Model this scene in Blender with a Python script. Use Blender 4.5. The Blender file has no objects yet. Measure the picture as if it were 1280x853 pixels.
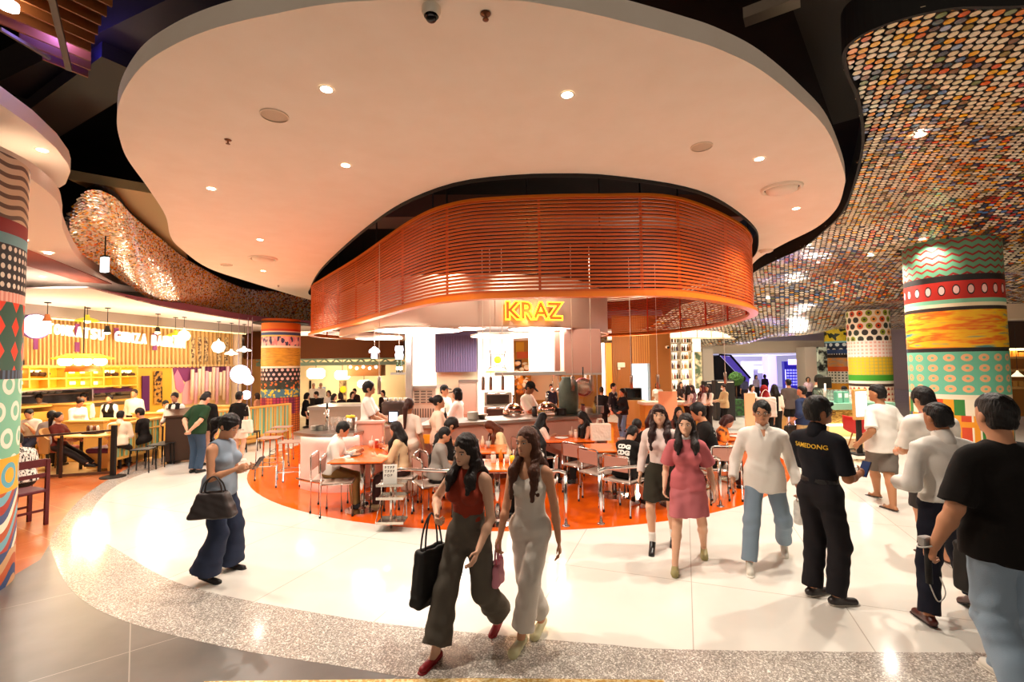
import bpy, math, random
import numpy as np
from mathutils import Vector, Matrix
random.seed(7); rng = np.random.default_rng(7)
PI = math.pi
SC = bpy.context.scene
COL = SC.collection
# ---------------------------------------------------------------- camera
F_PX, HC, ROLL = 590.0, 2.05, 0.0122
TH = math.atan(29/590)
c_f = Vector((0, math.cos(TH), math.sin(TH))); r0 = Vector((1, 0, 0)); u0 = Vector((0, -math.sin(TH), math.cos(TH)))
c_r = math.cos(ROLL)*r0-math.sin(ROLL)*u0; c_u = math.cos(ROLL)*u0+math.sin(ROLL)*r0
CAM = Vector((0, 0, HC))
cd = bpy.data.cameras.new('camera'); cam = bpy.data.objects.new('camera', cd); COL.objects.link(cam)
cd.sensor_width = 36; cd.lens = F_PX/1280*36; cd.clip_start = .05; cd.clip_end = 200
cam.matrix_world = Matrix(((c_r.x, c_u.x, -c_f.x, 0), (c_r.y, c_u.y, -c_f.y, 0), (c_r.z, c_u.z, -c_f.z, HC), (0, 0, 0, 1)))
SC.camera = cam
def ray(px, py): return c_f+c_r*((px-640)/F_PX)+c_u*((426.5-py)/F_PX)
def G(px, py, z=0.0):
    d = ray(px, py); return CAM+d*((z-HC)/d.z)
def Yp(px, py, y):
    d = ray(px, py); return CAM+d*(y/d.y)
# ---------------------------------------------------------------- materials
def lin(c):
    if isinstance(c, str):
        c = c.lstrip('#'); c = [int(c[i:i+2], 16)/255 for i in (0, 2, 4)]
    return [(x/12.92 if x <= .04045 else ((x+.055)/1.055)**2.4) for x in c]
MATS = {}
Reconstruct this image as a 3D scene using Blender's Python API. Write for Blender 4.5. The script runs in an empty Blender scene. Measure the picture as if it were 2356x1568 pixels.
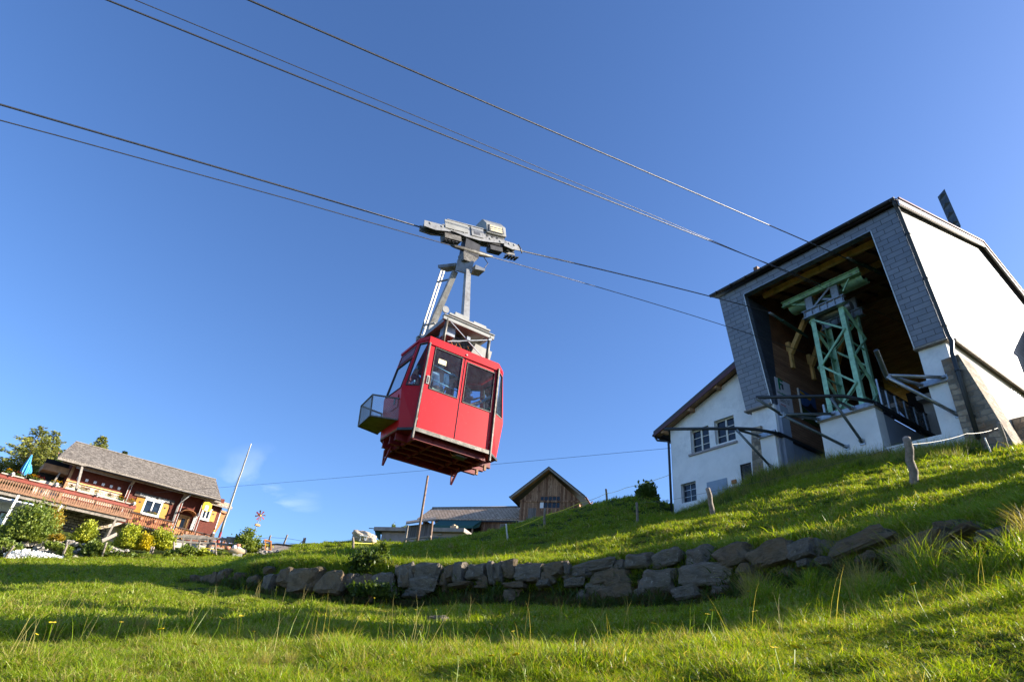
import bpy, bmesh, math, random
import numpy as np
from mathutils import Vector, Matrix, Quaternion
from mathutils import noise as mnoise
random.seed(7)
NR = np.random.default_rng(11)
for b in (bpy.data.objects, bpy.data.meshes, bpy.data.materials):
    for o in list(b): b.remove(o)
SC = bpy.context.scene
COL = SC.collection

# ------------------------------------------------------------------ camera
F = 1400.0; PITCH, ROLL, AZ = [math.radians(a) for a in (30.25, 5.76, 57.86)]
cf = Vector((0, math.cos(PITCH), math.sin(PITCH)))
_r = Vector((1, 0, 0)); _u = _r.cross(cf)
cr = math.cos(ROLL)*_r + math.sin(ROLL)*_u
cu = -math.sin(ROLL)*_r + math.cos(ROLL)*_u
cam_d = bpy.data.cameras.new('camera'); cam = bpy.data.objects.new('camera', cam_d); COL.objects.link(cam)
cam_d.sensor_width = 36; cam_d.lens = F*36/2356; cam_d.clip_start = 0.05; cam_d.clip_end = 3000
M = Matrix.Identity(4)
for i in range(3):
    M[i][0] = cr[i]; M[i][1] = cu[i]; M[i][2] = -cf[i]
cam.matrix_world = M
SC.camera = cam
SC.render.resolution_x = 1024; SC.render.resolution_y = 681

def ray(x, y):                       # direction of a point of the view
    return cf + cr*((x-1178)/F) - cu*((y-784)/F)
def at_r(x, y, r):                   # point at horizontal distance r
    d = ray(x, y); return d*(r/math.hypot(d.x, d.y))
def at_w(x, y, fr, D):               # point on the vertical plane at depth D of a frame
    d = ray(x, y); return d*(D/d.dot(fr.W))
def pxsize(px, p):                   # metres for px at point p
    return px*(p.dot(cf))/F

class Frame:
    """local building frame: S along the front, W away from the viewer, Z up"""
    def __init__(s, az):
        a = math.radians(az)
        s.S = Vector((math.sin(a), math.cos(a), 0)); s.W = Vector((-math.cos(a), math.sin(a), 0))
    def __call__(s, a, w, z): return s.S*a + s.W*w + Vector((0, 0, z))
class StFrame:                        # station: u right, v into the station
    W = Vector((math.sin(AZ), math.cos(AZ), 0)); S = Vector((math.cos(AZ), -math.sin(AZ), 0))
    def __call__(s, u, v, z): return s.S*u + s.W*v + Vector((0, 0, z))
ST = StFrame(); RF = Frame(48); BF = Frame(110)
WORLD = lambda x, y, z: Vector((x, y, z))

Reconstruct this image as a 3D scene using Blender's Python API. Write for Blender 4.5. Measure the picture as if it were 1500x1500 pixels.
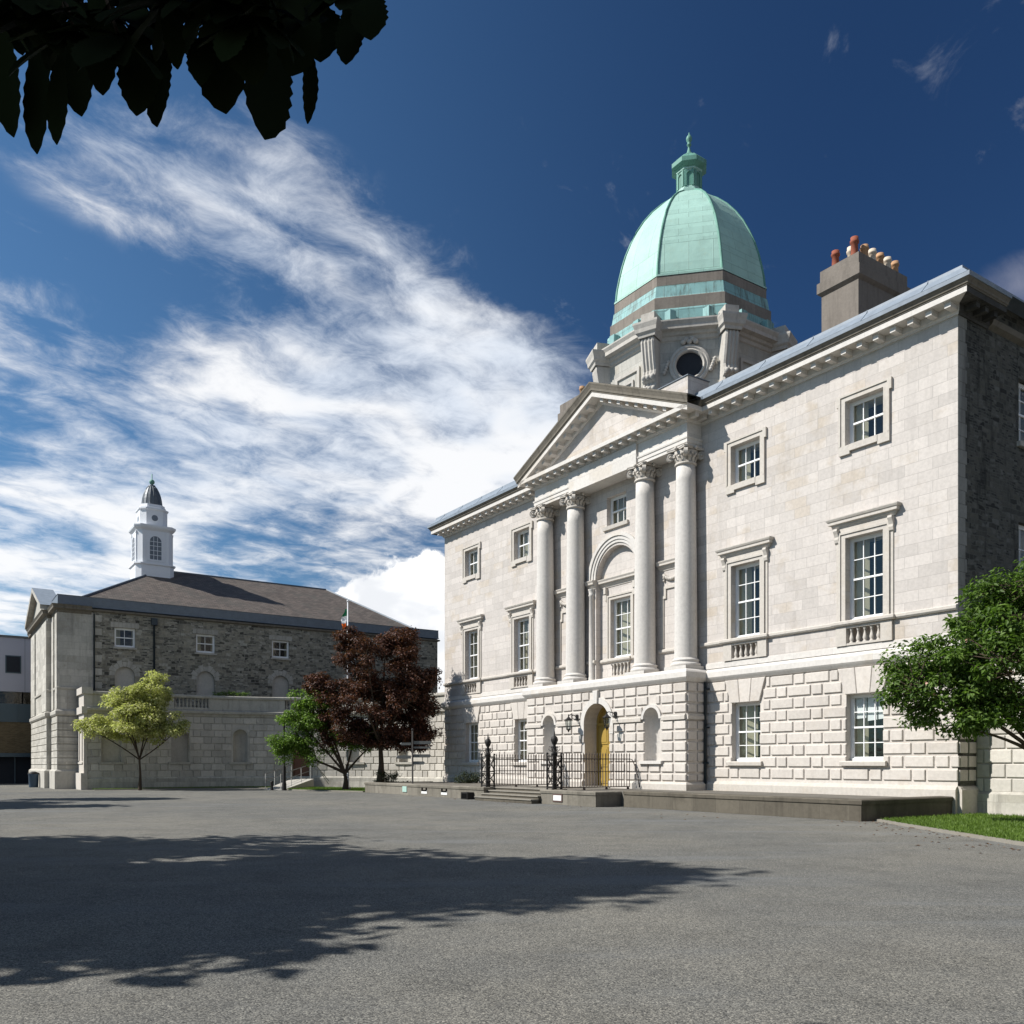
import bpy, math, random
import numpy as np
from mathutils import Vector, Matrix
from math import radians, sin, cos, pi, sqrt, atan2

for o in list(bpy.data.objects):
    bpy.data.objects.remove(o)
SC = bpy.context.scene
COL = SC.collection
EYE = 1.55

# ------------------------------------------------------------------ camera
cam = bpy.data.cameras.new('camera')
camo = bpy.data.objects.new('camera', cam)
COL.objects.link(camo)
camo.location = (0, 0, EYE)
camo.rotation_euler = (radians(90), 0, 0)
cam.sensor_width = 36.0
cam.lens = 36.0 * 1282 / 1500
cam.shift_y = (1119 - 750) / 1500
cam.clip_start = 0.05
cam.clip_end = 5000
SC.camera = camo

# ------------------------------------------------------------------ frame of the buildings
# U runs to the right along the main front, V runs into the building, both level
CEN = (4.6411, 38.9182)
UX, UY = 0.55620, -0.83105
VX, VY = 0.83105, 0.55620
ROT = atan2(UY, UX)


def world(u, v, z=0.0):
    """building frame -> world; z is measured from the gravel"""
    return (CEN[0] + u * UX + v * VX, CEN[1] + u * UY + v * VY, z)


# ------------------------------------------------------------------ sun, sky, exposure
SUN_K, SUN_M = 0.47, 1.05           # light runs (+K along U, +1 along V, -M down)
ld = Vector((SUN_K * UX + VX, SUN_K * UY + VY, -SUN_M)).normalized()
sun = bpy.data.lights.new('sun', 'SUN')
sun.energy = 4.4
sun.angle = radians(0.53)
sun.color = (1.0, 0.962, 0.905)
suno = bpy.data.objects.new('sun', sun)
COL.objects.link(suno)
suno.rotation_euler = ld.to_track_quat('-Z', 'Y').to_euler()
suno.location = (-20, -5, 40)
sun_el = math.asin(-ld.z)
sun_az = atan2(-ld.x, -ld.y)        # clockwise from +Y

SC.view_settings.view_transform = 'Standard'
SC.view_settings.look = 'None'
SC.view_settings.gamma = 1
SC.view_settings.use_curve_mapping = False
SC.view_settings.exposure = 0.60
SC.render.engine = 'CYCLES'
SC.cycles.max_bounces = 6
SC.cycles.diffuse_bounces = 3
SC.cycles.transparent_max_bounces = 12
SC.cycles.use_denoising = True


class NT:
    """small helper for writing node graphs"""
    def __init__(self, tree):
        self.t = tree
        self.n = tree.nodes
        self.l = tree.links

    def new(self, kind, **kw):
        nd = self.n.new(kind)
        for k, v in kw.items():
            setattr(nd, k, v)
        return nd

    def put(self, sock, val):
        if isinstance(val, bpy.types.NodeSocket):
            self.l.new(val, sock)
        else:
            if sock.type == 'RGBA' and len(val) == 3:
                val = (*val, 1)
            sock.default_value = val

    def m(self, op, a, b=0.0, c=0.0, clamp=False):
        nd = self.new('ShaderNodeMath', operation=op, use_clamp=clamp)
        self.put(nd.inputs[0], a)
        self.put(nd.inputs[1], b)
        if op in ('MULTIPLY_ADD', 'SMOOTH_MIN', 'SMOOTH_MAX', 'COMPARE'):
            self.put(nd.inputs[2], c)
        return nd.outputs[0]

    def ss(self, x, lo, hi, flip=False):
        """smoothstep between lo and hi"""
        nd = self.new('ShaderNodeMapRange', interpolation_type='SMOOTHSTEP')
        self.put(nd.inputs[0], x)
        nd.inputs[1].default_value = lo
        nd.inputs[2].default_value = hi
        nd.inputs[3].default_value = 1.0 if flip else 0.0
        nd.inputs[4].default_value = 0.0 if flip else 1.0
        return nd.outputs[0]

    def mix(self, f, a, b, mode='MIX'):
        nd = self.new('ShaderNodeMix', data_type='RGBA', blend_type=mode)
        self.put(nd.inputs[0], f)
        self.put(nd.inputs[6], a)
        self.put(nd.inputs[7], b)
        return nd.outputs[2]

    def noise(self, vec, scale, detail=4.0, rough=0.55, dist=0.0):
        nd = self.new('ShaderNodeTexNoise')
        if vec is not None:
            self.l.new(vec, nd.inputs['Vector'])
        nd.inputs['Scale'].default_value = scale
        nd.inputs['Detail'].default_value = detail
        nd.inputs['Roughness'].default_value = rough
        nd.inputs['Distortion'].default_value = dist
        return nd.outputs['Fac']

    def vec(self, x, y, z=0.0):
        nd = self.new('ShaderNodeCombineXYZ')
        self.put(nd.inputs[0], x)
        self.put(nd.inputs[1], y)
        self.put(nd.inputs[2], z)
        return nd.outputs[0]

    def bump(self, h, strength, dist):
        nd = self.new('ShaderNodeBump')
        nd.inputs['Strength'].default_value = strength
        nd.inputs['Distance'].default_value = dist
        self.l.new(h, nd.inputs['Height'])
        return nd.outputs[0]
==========
Set problem ▸
Search the records above for "were". Copy each line where it is found.

Answer to the exercise ▸
Model this scene in Blender with a Python script. Use Blender 4.5. The Blender file has no objects yet. Measure the picture as if it were 1280x853 pixels.
Reconstruct this image as a 3D scene using Blender's Python API. Write for Blender 4.5. The script runs in an empty Blender scene. Measure the picture as if it were 2356x1568 pixels.
Reconstruct this image as a 3D scene using Blender's Python API. Write for Blender 4.5. Measure the picture as if it were 1500x1500 pixels.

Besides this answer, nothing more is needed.